CNN
Febraury 1, 2000
 
 
U.N.: 'zero dollars and zero cents' for Colombian aid program

                  UNITED NATIONS (Reuters) -- The U.N. World Food program Tuesday
                  called off its February launch of food and work programs for tens of
                  thousands of uprooted Colombians because donors gave no money for the
                  project.

                  "The amount is zero dollars and zero cents," U.N. spokesman John Mills
                  said.

                  WFP in November 1999 appealed to governments for $9 million for a
                  two-year food project, including a food-for-work program, in an effort to
                  stop villagers drifting into city slums to escape fighting among insurgency
                  groups and the army.

                  But Mills said the Rome-based agency would have to postpone the program
                  and renew its appeal.

                  Colombia has more homeless people than any other country in the Western
                  hemisphere, with about 180,000 people now uprooted each year, WFP
                  said. In the past 15 years more than 1.5 million people have been made
                  homeless with no end in sight.

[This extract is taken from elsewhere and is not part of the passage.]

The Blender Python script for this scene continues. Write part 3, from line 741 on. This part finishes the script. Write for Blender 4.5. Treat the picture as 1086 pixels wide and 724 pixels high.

                  The WFP program was aimed at 200,000 people, many of whom still live
                  close to their original homes, and included job training in exchange for food
                  and some food production projects.

                  Successive Colombian governments for more than three decades have been
                  battling two leftist guerrilla armies and a right-wing paramilitary force, all of
                  which derive income from taxing the drug trade.